Que conste que tampoco es mi deseo ir al otro extremo: manifestar que sólo la música importa. Cuando lo que vemos apela a miles de personas, parece casi imprescindible ofrecer alimento visual que complemente el mensaje sonoro. Las canciones y la interpretación siguen siendo centrales, pero a medida que aumenta el tamaño de los locales el espectáculo gana importancia. Ocurre que debe existir una vinculación entre la música y la pirotecnia que no siempre se establece o, mejor dicho, que sólo algunos artistas saben establecer. Entonces, las reflexiones han de ampliarse a todo el montaje y la visión ha de ser totalizadora. En algunos casos la presencia en el lugar aumenta el cúmulo de sensaciones que alcanzan al espectador, enfebrecido por el contagio de una multitud cercana al paroxismo.
¿Es entonces el concierto grandilocuente y enorme el único que justifica el pago de una entrada? No, por supuesto, pero sí parece ser el único que provoca unas sensaciones audiovisuales imposibles de reproducir en casa. Quizás por aquí viene esa campaña promocional de los U2, quienes, como muchos otros artistas, han convertido sus giras en eso que ahora se llama evento, término que en castellano significa eventualidad, hecho imprevisto o que puede acaecer; sin embargo, en el español de algunos países latinoamericanos significa suceso importante y programado, de índole social, académica, artística o deportiva. No hace falta indicar de dónde hemos tomado el significado.

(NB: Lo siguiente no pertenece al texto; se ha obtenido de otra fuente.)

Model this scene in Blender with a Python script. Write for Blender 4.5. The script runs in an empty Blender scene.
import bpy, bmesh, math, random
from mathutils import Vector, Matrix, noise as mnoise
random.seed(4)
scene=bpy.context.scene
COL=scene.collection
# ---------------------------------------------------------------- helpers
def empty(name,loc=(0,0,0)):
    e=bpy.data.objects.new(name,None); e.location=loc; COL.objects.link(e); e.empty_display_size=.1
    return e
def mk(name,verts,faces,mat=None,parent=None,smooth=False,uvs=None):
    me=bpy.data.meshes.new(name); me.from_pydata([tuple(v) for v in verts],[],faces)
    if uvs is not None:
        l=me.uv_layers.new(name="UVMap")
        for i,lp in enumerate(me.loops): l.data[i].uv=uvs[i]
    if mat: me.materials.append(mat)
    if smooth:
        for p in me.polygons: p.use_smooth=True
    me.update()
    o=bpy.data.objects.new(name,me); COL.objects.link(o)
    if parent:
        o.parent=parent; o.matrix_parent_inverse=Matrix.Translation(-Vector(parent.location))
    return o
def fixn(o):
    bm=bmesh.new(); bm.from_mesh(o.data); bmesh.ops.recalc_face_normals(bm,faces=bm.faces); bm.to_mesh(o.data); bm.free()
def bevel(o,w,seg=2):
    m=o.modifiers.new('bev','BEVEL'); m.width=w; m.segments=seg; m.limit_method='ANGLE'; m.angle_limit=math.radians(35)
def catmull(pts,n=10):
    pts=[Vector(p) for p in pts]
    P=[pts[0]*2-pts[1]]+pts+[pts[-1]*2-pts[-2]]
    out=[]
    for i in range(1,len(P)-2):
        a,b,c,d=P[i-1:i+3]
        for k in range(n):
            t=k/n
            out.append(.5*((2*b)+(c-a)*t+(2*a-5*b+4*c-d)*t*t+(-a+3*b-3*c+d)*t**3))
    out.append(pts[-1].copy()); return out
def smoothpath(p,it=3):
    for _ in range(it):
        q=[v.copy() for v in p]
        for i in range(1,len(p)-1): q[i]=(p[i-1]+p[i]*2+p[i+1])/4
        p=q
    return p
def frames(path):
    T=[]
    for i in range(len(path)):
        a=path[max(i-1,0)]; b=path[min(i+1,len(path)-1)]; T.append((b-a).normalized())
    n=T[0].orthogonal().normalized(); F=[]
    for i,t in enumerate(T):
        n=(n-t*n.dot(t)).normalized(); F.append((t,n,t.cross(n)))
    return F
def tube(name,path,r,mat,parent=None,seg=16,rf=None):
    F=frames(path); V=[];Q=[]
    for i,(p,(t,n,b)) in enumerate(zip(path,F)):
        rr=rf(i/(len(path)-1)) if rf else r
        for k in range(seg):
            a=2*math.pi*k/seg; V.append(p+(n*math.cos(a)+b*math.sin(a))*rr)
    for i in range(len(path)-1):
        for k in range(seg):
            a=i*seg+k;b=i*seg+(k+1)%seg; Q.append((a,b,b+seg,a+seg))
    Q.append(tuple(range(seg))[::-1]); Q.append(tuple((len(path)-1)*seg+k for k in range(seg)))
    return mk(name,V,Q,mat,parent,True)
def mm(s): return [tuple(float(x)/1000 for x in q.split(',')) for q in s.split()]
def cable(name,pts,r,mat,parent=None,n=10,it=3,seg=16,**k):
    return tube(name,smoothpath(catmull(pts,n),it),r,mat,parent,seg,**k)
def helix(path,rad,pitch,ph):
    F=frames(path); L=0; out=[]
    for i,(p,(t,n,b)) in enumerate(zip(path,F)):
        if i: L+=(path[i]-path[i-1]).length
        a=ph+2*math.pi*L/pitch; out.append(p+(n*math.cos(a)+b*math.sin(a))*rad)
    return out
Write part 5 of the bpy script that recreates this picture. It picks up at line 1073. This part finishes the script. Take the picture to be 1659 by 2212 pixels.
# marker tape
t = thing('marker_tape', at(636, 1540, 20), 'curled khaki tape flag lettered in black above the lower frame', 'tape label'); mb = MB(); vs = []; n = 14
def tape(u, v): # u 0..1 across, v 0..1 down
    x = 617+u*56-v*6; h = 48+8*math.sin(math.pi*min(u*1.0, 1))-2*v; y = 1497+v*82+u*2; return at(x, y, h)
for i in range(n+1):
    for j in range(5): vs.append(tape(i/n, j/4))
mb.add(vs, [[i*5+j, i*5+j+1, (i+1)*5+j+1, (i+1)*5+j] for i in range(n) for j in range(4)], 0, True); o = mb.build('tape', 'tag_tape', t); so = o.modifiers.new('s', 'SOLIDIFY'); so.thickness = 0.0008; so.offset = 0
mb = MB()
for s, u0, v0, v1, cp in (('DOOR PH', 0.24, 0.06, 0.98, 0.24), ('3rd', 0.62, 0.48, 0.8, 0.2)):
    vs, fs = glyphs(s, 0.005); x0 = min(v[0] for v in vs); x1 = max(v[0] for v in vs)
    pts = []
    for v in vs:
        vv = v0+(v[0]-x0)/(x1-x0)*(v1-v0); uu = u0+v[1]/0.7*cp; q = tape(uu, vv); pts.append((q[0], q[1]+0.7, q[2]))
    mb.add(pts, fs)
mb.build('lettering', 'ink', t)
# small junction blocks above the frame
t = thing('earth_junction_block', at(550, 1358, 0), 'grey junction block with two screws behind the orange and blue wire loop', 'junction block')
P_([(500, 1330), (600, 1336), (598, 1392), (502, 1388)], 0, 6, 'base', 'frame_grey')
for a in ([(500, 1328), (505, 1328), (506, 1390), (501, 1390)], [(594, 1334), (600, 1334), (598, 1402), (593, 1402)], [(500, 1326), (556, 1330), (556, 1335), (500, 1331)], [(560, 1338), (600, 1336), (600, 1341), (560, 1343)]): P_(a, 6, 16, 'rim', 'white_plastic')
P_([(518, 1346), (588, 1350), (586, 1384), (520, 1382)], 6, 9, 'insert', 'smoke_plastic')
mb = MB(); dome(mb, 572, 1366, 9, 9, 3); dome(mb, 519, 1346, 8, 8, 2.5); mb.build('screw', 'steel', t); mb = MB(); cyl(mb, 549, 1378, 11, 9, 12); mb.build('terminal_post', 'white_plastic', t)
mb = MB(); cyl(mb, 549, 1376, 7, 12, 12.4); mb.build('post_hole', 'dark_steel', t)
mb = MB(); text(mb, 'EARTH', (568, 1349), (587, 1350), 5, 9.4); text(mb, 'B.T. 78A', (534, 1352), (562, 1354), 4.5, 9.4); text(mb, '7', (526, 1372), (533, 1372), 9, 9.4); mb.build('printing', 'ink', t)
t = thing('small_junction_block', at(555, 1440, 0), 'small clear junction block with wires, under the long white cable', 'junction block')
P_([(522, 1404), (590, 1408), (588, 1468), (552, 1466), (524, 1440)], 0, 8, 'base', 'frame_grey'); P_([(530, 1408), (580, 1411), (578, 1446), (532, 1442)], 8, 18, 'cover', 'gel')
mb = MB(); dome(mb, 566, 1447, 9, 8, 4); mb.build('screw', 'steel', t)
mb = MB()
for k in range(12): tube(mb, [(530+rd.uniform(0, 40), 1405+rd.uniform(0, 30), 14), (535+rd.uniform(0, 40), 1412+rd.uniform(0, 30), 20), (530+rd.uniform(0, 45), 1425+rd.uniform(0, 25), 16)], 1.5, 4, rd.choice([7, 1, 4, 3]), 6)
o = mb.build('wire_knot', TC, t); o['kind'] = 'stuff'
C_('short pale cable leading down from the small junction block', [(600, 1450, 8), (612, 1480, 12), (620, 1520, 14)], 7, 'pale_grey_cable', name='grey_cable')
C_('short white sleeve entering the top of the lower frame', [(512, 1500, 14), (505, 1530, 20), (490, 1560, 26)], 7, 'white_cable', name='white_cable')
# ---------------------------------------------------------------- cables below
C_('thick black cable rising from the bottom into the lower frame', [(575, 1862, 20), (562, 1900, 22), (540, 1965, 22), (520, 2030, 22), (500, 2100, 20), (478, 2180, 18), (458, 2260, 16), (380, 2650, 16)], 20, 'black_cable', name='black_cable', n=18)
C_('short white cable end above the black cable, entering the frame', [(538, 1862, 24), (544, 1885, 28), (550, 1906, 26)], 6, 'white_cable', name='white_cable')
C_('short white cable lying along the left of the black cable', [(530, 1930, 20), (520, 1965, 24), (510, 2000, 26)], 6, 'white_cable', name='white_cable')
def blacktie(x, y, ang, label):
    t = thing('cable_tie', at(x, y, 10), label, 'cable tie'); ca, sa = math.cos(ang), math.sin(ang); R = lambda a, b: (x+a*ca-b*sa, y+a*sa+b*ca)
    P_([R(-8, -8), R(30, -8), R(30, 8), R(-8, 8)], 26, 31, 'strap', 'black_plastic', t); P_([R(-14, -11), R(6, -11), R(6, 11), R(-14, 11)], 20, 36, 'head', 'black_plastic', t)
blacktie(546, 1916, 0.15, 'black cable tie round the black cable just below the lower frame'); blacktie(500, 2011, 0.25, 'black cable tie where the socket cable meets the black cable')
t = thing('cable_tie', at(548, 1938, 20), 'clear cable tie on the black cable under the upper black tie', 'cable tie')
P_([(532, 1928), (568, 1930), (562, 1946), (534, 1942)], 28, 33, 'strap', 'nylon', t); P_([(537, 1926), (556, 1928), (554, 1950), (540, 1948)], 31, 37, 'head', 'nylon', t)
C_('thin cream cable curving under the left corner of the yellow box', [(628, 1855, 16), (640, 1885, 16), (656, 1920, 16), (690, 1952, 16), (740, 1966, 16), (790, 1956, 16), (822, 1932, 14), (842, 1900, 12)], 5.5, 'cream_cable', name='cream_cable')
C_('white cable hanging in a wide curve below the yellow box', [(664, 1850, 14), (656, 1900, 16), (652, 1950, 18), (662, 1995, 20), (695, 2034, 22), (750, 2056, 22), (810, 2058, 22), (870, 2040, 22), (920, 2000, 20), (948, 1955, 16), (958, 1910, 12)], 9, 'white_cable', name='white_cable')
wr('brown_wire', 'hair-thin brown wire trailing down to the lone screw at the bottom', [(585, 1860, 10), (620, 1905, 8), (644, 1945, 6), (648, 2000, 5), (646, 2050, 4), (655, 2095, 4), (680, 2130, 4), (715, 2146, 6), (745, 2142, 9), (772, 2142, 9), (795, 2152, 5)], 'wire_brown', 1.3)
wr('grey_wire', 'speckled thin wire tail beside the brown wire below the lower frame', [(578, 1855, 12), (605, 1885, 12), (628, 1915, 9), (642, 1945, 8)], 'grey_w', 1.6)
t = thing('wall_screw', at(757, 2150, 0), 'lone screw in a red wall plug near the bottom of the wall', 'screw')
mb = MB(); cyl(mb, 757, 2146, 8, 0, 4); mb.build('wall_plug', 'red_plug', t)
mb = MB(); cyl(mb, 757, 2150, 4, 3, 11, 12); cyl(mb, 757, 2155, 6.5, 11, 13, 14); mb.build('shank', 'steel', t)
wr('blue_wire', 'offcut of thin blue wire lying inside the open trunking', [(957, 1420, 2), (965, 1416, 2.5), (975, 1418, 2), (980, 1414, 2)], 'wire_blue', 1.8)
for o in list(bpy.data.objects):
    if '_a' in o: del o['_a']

La cuestión es que el mundo está cambiando ante nuestros ojos y bajo nuestros pies, pero nosotros seguimos aferrados a verdades que no necesariamente resultan inalterables. Sin que de nada de lo antedicho el abajo firmante esté seguro, sí que forman parte de una constelación de dudas que no se resuelven afirmando que no hay nada como el directo.